**WRITTEN EXERCISE**:
Sort through the entries below and pull out lines containing the word "None".

**EXTRACTED INFORMATION**:
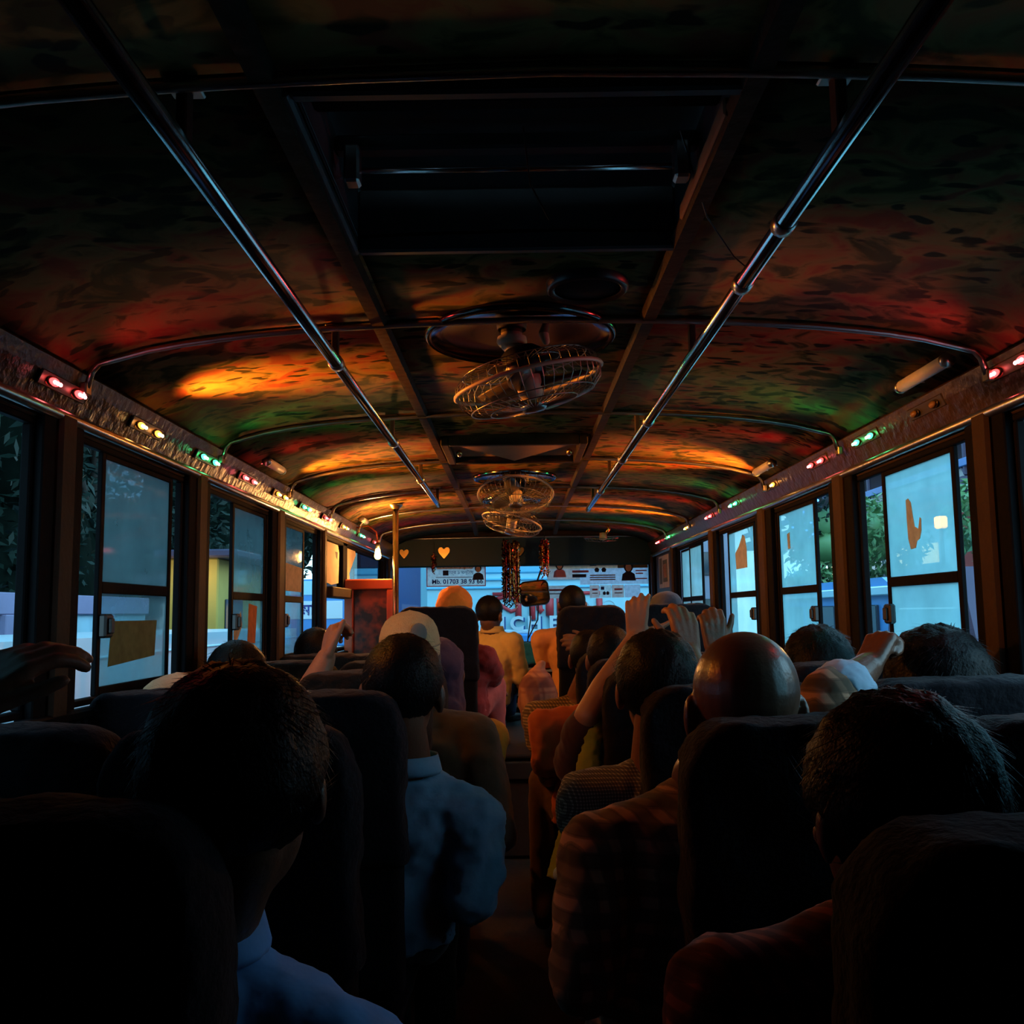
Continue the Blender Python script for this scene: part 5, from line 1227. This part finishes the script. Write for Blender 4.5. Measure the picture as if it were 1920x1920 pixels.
# ================================================================== outside
GZ = -0.85
def em(name, col, s=0.0, **k): return mat(name, col, **k)
M['asphalt'] = mat('asphalt', (0.16, 0.17, 0.18), 0.8, 0, 0.3, 3)
M['blue_wall'] = mat('pale_blue_plaster', (0.34, 0.55, 0.66), 0.85, 0, 0.2, 3)
M['mauve'] = mat('mauve_coping', (0.22, 0.20, 0.33), 0.85, 0, 0.2, 3)
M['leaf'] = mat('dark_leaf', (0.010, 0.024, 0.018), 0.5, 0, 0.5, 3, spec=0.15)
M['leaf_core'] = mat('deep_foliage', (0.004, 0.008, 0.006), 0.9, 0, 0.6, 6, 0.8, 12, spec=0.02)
M['leaf_light'] = mat('mid_green_leaf', (0.12, 0.26, 0.10), 0.45, 0, 0.4, 3)
M['bark'] = mat('bark', (0.05, 0.04, 0.035), 0.9, 0, 0.3, 6)
M['van_white'] = mat('white_vehicle_paint', (0.62, 0.72, 0.80), 0.3, 0, 0.05, 3)
M['red_paint'] = mat('red_sign_paint', (0.62, 0.04, 0.05), 0.5)
M['bus_blue'] = mat('light_blue_bus_paint', (0.16, 0.52, 0.78), 0.35, 0, 0.1, 2)
M['bus_pale'] = mat('pale_cyan_bus_paint', (0.38, 0.68, 0.80), 0.4, 0, 0.1, 2)
M['bus_navy'] = mat('navy_bus_paint', (0.03, 0.09, 0.30), 0.35, 0, 0.1, 2)
M['van_blue'] = mat('bright_blue_van_paint', (0.06, 0.26, 0.62), 0.35, 0, 0.1, 2)
M['dark_glass'] = mat('dark_vehicle_glass', (0.03, 0.05, 0.07), 0.08)
M['concrete'] = mat('grey_concrete', (0.30, 0.32, 0.34), 0.85, 0, 0.2, 2)
M['brick_red'] = mat('red_painted_steel', (0.45, 0.10, 0.10), 0.6, 0, 0.2, 3)
M['purple_steel'] = mat('dark_purple_steel', (0.06, 0.05, 0.10), 0.6, 0, 0.2, 3)
M['blue_steel'] = mat('blue_steel_beam', (0.05, 0.16, 0.42), 0.5, 0, 0.2, 3)
M['yellow_wall'] = mat('yellow_wall_paint', (0.55, 0.40, 0.09), 0.8, 0, 0.2, 3)
M['facade'] = mat('mauve_facade', (0.26, 0.27, 0.36), 0.85, 0, 0.3, 1)
M['lit_window'] = emit('warm_lit_window', (1.0, 0.62, 0.25), 0.9)
M['shop_light'] = emit('greenish_shop_light', (0.55, 1.0, 0.85), 1.3)
M['fairy'] = emit('blue_fairy_light', (0.08, 0.30, 1.0), 3.5)
M['street_lamp'] = emit('amber_vehicle_lamp', (1.0, 0.40, 0.03), 4.0)
M['green_lamp'] = emit('green_lamp', (0.2, 1.0, 0.3), 6.0)
struct('ground', MB().box((-40, -20, GZ - 0.1), (45, 70, GZ)), 'asphalt', 'dark street surface outside the bus')
bw = struct('wall_street', MB().box((-4.9, 1.0, GZ), (-4.6, 11.6, 1.30)), 'blue_wall', 'pale blue boundary wall along the tree side')
MB().bbox((-4.95, 1.0, 1.30), (-4.55, 11.6, 1.50), 0.01).build('coping', 'mauve', bw)
for y in (2.5, 4.5, 6.5, 8.3, 10.2): MB().bbox((-4.60, y, GZ), (-4.52, y + 0.35, 1.30), 0.01).build('pier', 'mauve', bw)
# trees
def tree(x, y, h_, crown, rx, rz, n, lab, lm='leaf', ls=0.12, group='street trees', core=True):
    t = thing('tree', lab, 'tree', (x, y, GZ), group)
    R_ = random.Random(int(x * 31 + y * 17)); mb = MB()
    mb.tube([(x, y, GZ), (x + 0.05, y, GZ + h_ * 0.4), (x, y + 0.1, GZ + h_ * 0.75), (x + 0.1, y, crown)], [0.18, 0.14, 0.10, 0.05], 10)
    for k in range(7):
        a = R_.uniform(0, 6.28); mb.tube([(x, y, crown - rz * 0.7), (x + rx * 0.35 * math.cos(a), y + rx * 0.35 * math.sin(a), crown - rz * 0.1), (x + rx * 0.7 * math.cos(a), y + rx * 0.7 * math.sin(a), crown + rz * R_.uniform(-0.3, 0.4))], [0.07, 0.045, 0.02], 6)
    mb.build('trunk', 'bark', t, True)
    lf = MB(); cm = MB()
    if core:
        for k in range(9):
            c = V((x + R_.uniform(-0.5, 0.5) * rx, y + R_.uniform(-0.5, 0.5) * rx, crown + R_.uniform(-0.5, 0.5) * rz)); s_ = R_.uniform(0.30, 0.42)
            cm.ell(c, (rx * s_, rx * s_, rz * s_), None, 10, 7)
    for _ in range(n):
        d = V((R_.gauss(0, 1), R_.gauss(0, 1), R_.gauss(0, 1))).normalized() * R_.uniform(0.6, 1.0) ** 0.5
        c = V((x + d.x * rx, y + d.y * rx, crown + d.z * rz)); a = V((R_.gauss(0, 1), R_.gauss(0, 1), R_.gauss(-0.4, 0.7))).normalized(); b_ = a.orthogonal().normalized(); b_ = Quaternion(a, R_.uniform(0, 6.28)) @ b_
        L_ = ls * R_.uniform(0.7, 1.3); w_ = L_ * 0.36
        lf.add([c, c + a * L_ * 0.45 + b_ * w_ * 0.5, c + a * L_, c + a * L_ * 0.45 - b_ * w_ * 0.5], [(0, 1, 2, 3)])
    ob = lf.build('foliage', lm, t); ob['kind'] = 'stuff'
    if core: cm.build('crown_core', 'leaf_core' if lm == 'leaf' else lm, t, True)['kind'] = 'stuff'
    return t
for i, (x, y, cr_, rx, rz, lab) in enumerate(((-5.9, 4.4, 4.6, 2.5, 3.3, 'dark tree with big leaves beside the nearest tree-side window'), (-6.0, 8.9, 4.8, 2.5, 3.5, 'dark tree behind the blue wall at the first sliding sash'), (-6.2, 13.6, 5.0, 2.5, 3.6, 'dark tree behind the second tree-side window'),
        (-6.8, 18.8, 5.2, 2.8, 3.8, 'dark tree far along the tree side'), (-6.0, -0.2, 4.6, 2.4, 3.3, 'dark tree at the rear of the blue wall'), (-7.5, 25, 5.4, 3.4, 4.0, 'farthest dark tree along the tree side'))):
    tree(x, y, cr_ - GZ, cr_, rx, rz, 6500 if i < 3 else 2500, lab, 'leaf', 0.17 if i < 3 else 0.25)
hg = thing('hedge', 'dark dense hedge rising behind the blue wall', 'hedge', (-5.6, 7, GZ))
R_ = random.Random(21); hb = MB(); hl = MB()
for k in range(60):
    y = -2 + 24 * k / 59; hb.ell((-5.55 + R_.uniform(-0.15, 0.15), y, 0.9 + R_.uniform(-0.1, 0.1)), (0.5, 0.5, 1.9 + R_.uniform(-0.2, 0.3)), None, 10, 8)
    for _ in range(70):
        c = V((-5.05 + R_.uniform(-0.15, 0.12), y + R_.uniform(-0.3, 0.3), R_.uniform(1.2, 2.8))); a = V((R_.gauss(0.3, 1), R_.gauss(0, 1), R_.gauss(-0.4, 0.7))).normalized(); b_ = a.orthogonal().normalized(); L_ = R_.uniform(0.08, 0.16)
        hl.add([c, c + a * L_ * 0.45 + b_ * L_ * 0.2, c + a * L_, c + a * L_ * 0.45 - b_ * L_ * 0.2], [(0, 1, 2, 3)])
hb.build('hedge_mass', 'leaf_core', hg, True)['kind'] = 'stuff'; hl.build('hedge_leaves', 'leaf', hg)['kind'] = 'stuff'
# overhanging twig with pale leaves near the first window
tw = thing('leaf_spray', 'spray of pale leaves hanging outside the nearest tree-side window', 'branch', (-3.1, 5.2, 2.6))
mb = MB().tube([(-3.5, 5.0, 2.95), (-3.1, 5.3, 2.65), (-2.85, 5.5, 2.50)], 0.012, 6); mb.build('twig', 'bark', tw, True)
R_ = random.Random(3)
lfm = MB().add([(0, 0, 0), (0.07, 0.03, 0.006), (0.16, 0, -0.012), (0.07, -0.03, 0.006)], [(0, 1, 2), (0, 2, 3)]).mesh('leaf')
for k in range(26):
    c = V((-3.5 + 0.75 * R_.random(), 5.0 + 0.6 * R_.random(), 2.30 + 0.65 * R_.random()))
    lo_ = mkobj('leaf', lfm, 'leaf_light' if k % 3 else 'leaf', tw, c); lo_.rotation_euler = (R_.uniform(-0.6, 0.6), R_.uniform(0.3, 1.4), R_.uniform(0, 6.28))
# white vehicle alongside
vn = thing('white_van', 'white van with red lettering parked alongside the tree-side windows', 'van', (-2.5, 6.2, GZ))
mb = MB(); prof = [(3.2, GZ + 0.35), (10.4, GZ + 0.35), (10.4, 1.02), (9.9, 1.13), (3.7, 1.16), (3.2, 1.10)]
mb.prism(prof, lambda u, v_, d: V((-2.2 - d, u, v_)), 0.0, 1.6); mb.build('van_body', 'van_white', vn)
MB().bbox((-2.215, 3.3, 1.04), (-2.19, 10.3, 1.055), 0.004).build('body_crease', 'bus_pale', vn)
MB().bbox((-2.22, 3.3, 0.42), (-2.19, 10.3, 0.50), 0.006).build('rub_strip', 'bus_navy', vn)
for y in (4.6, 9.0):
    MB().lathe([(0.001, -0.1), (0.2, -0.1), (0.34, -0.08), (0.36, 0.0), (0.34, 0.08), (0.001, 0.09)], 24, Matrix.Translation((-2.28, y, GZ + 0.36)) @ Matrix.Rotation(math.pi / 2, 4, 'Y')).build('wheel', 'rubber', vn, True)
def stroke(t, pts, r, nm='painted_letter', mt='red_paint'):
    return MB().tube(pts, r, 8).build(nm, mt, t, True)
sx_ = -2.195
stroke(vn, [(sx_, 4.10 + 0.08 * math.cos(a), 0.975 + 0.085 * math.sin(a)) for a in [k * math.pi / 8 for k in range(-5, 8)]], 0.014)
stroke(vn, [(sx_, 4.24, 1.04), (sx_, 4.30, 1.00), (sx_, 4.36, 0.985)], 0.013)
stroke(vn, [(sx_, 8.75, 0.97), (sx_, 8.85, 1.01)], 0.013)
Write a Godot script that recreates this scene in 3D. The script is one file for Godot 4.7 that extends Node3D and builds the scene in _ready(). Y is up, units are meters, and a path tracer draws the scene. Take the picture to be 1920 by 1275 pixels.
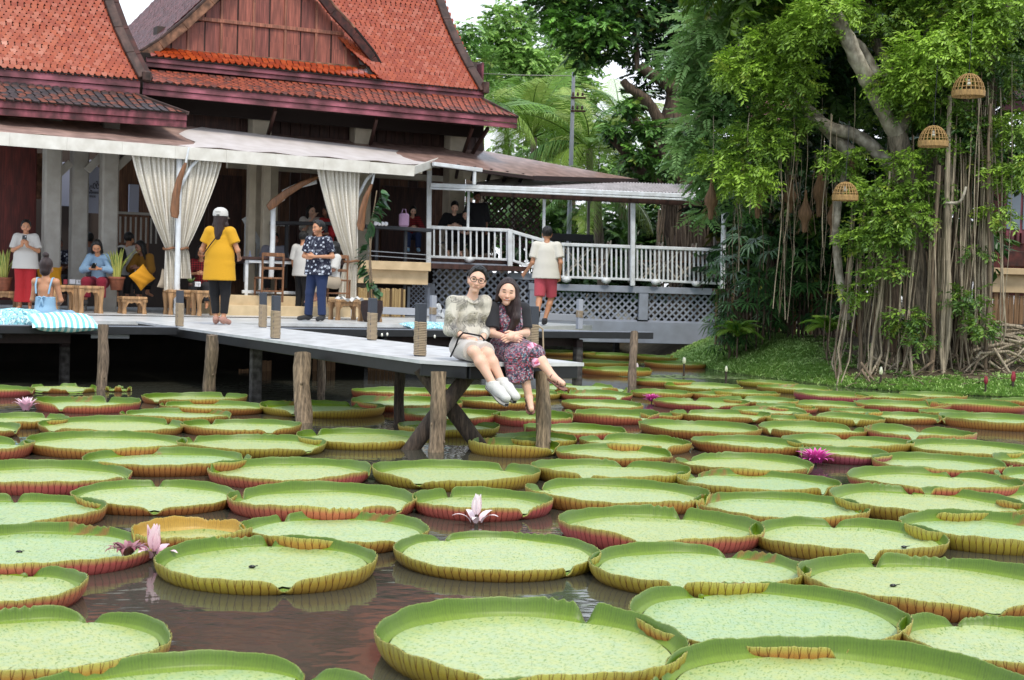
extends Node3D
# A pond of giant lily pads before a timber restaurant, a couple seated on the end of the jetty.
# World: y up, water at y = 0, the camera stands over the water and looks along -z.
# The restaurant and its decks stand in a frame turned 29 degrees (HB), the lattice deck in one turned 8 degrees (LB).

var HB := Basis(Vector3(0.87462, 0, -0.48481), Vector3.UP, Vector3(0.48481, 0, 0.87462))
var LB := Basis(Vector3(0.99027, 0, -0.13917), Vector3.UP, Vector3(0.13917, 0, 0.99027))
var M := {}
var used := {}
var rng := RandomNumberGenerator.new()

class MB:
	var v := PackedVector3Array()
	var n := PackedVector3Array()
	var c := PackedColorArray()
	var uv := PackedVector2Array()
	var i := PackedInt32Array()
	var col := Color.WHITE
	func vert(p: Vector3, nn: Vector3, t := Vector2.ZERO) -> int:
		v.append(p); n.append(nn); c.append(col); uv.append(t)
		return v.size() - 1
	func face(a: int, b: int, d: int) -> void:
		# front faces run clockwise seen from the side the normals point to
		if (v[b] - v[a]).cross(v[d] - v[a]).dot(n[a] + n[b] + n[d]) > 0.0:
			i.append(a); i.append(d); i.append(b)
		else:
			i.append(a); i.append(b); i.append(d)
	func tri(a: Vector3, b: Vector3, d: Vector3, nn: Vector3) -> void:
		var x := vert(a, nn); var y := vert(b, nn); var z := vert(d, nn)
		face(x, y, z)
	func quad(a: Vector3, b: Vector3, d: Vector3, e: Vector3, nn: Vector3, ta := Vector2(0, 0), tb := Vector2(1, 0), td := Vector2(1, 1), te := Vector2(0, 1)) -> void:
		var x := vert(a, nn, ta); var y := vert(b, nn, tb); var z := vert(d, nn, td); var w := vert(e, nn, te)
		face(x, y, z); face(x, z, w)
	func flat(pts: Array, nn: Vector3) -> void:
		for k in range(1, pts.size() - 1):
			tri(pts[0], pts[k], pts[k + 1], nn)
	func box(at: Vector3, size: Vector3, bev := 0.0, b := Basis()) -> void:
		var h := size * 0.5
		var g := minf(bev, minf(h.x, minf(h.y, h.z)) * 0.6)
		var ax := [Vector3.RIGHT, Vector3.UP, Vector3.BACK]
		for k in 3:
			var u: Vector3 = ax[(k + 1) % 3]; var w: Vector3 = ax[(k + 2) % 3]
			var hu := h[(k + 1) % 3] - g; var hw := h[(k + 2) % 3] - g
			for s in [-1.0, 1.0]:
				var o: Vector3 = ax[k] * h[k] * s
				quad(at + b * (o - u * hu - w * hw), at + b * (o + u * hu - w * hw), at + b * (o + u * hu + w * hw), at + b * (o - u * hu + w * hw), (b * (ax[k] * s)).normalized(), Vector2(0, 0), Vector2(hu * 2, 0), Vector2(hu * 2, hw * 2), Vector2(0, hw * 2))
		if g <= 0.0:
			return
		for k in 3:
			var u: Vector3 = ax[(k + 1) % 3]; var w: Vector3 = ax[(k + 2) % 3]
			var l: Vector3 = ax[k] * (h[k] - g)
			for s in [-1.0, 1.0]:
				for r in [-1.0, 1.0]:
					var p: Vector3 = u * (s * h[(k + 1) % 3]) + w * (r * (h[(k + 2) % 3] - g))
					var q: Vector3 = u * (s * (h[(k + 1) % 3] - g)) + w * (r * h[(k + 2) % 3])
					quad(at + b * (p - l), at + b * (q - l), at + b * (q + l), at + b * (p + l), (b * (u * s + w * r)).normalized())
		for sx in [-1.0, 1.0]:
			for sy in [-1.0, 1.0]:
				for sz in [-1.0, 1.0]:
					var s := Vector3(sx, sy, sz)
					var e := (h - Vector3(g, g, g)) * s
					tri(at + b * (e + Vector3(g * sx, 0, 0)), at + b * (e + Vector3(0, g * sy, 0)), at + b * (e + Vector3(0, 0, g * sz)), (b * s).normalized())
	func bar(a: Vector3, b: Vector3, w: float, h: float, bev := 0.0, hint := Vector3.UP) -> void:
		# a square bar from a to b; h is measured along the hint
		var z := (b - a).normalized()
		var x := hint.cross(z)
		x = x.normalized() if x.length() > 0.01 else Vector3.RIGHT.cross(z).normalized()
		var y := z.cross(x)
		box((a + b) * 0.5, Vector3(w, h, a.distance_to(b)), bev, Basis(x, y, z))
	func grid(P: Array, closed := false, flip := false, us := 1.0, vs := 1.0) -> void:
		# P: rows of PackedVector3Array of the same length, smooth
		var rows := P.size(); var cols: int = P[0].size()
		var base := v.size()
		for r in rows:
			var row: PackedVector3Array = P[r]
			var up: PackedVector3Array = P[maxi(r - 1, 0)]
			var dn: PackedVector3Array = P[mini(r + 1, rows - 1)]
			for k in cols:
				var a: int = (k - 1 + cols) % cols if closed else maxi(k - 1, 0)
				var b: int = (k + 1) % cols if closed else mini(k + 1, cols - 1)
				var du := row[b] - row[a]
				var dv := dn[k] - up[k]
				var nn := du.cross(dv)
				if nn.length_squared() < 1e-14:
					nn = (up[b] - up[a] + dn[b] - dn[a]).cross(dv)
				nn = nn.normalized() if nn.length_squared() > 1e-16 else Vector3.UP
				vert(row[k], -nn if flip else nn, Vector2(float(k) / (cols if closed else cols - 1) * us, float(r) / (rows - 1) * vs))
		for r in rows - 1:
			for k in (cols if closed else cols - 1):
				var k2: int = (k + 1) % cols
				var a := base + r * cols + k; var b := base + r * cols + k2
				var d := a + cols; var e := b + cols
				if flip:
					i.append_array([a, b, e, a, e, d])
				else:
					i.append_array([a, e, b, a, d, e])
	func tube(pts: Array, rad: Array, sides := 7, caps := true, wob := 0.0, sd := 0.0, vs := 1.0) -> void:
		var rows := []
		var t0: Vector3 = (pts[1] - pts[0]).normalized()
		var x: Vector3 = t0.cross(Vector3(0.31, 0.2, 0.93)).normalized()
		if absf(t0.dot(Vector3(0.31, 0.2, 0.93))) > 0.95:
			x = t0.cross(Vector3.RIGHT).normalized()
		for k in pts.size():
			var t: Vector3 = (pts[mini(k + 1, pts.size() - 1)] - pts[maxi(k - 1, 0)]).normalized()
			x = (x - t * x.dot(t)).normalized()
			var y := t.cross(x)
			var row := PackedVector3Array()
			for j in sides:
				var an := TAU * j / sides
				var r: float = rad[k] * (1.0 + wob * sin(an * 3.0 + sd + k * 0.9) + wob * 0.7 * sin(an * 5.0 + sd * 2.0 - k * 1.7))
				row.append(pts[k] + (x * cos(an) + y * sin(an)) * r)
			rows.append(row)
		grid(rows, true, true, 1.0, vs)
		if caps:
			for e in [0, pts.size() - 1]:
				var nn: Vector3 = (pts[0] - pts[1]).normalized() if e == 0 else (pts[e] - pts[e - 1]).normalized()
				var row: PackedVector3Array = rows[e]
				for j in sides:
					tri(pts[e], row[j], row[(j + 1) % sides], nn)
	func lathe(prof: Array, at := Vector3.ZERO, sides := 16, b := Basis()) -> void:
		# prof: Vector2(radius, height), from the bottom up
		var rows := []
		for p in prof:
			var row := PackedVector3Array()
			for j in sides:
				var an := TAU * j / sides
				row.append(at + b * Vector3(cos(an) * p.x, p.y, sin(an) * p.x))
			rows.append(row)
		grid(rows, true, true)
	func ball(at: Vector3, r: Vector3, rings := 7, sides := 10, b := Basis()) -> void:
		var prof := []
		var rows := []
		for k in rings + 1:
			var la := PI * (float(k) / rings - 0.5)
			var row := PackedVector3Array()
			for j in sides:
				var an := TAU * j / sides
				row.append(at + b * (Vector3(cos(an) * maxf(cos(la), 0.02), sin(la), sin(an) * maxf(cos(la), 0.02)) * r))
			rows.append(row)
		grid(rows, true, true)
	func slab(poly: Array, y0: float, y1: float) -> void:
		# an upright prism: poly of Vector2(x, z), from y0 up to y1
		var fl := PackedVector2Array()
		for p in poly: fl.append(p)
		var t := Geometry2D.triangulate_polygon(fl)
		for k in range(0, t.size(), 3):
			for yy in [y0, y1]:
				tri(Vector3(fl[t[k]].x, yy, fl[t[k]].y), Vector3(fl[t[k + 1]].x, yy, fl[t[k + 1]].y), Vector3(fl[t[k + 2]].x, yy, fl[t[k + 2]].y), Vector3.UP if yy == y1 else Vector3.DOWN)
		var ce := Vector2.ZERO
		for p in fl: ce += p / fl.size()
		for k in fl.size():
			var a := fl[k]; var b := fl[(k + 1) % fl.size()]
			var nn := Vector2(b.y - a.y, a.x - b.x).normalized()
			if nn.dot((a + b) * 0.5 - ce) < 0: nn = -nn
			quad(Vector3(a.x, y0, a.y), Vector3(b.x, y0, b.y), Vector3(b.x, y1, b.y), Vector3(a.x, y1, a.y), Vector3(nn.x, 0, nn.y))
	func mesh() -> ArrayMesh:
		var arr := []
		arr.resize(Mesh.ARRAY_MAX)
		arr[Mesh.ARRAY_VERTEX] = v; arr[Mesh.ARRAY_NORMAL] = n; arr[Mesh.ARRAY_COLOR] = c; arr[Mesh.ARRAY_TEX_UV] = uv; arr[Mesh.ARRAY_INDEX] = i
		var m := ArrayMesh.new()
		m.add_surface_from_arrays(Mesh.PRIMITIVE_TRIANGLES, arr)
		return m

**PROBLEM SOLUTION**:
            cm.ell(c, (rx * s_, rx * s_, rz * s_), None, 10, 7)
    y = -2 + 24 * k / 59; hb.ell((-5.55 + R_.uniform(-0.15, 0.15), y, 0.9 + R_.uniform(-0.1, 0.1)), (0.5, 0.5, 1.9 + R_.uniform(-0.2, 0.3)), None, 10, 8)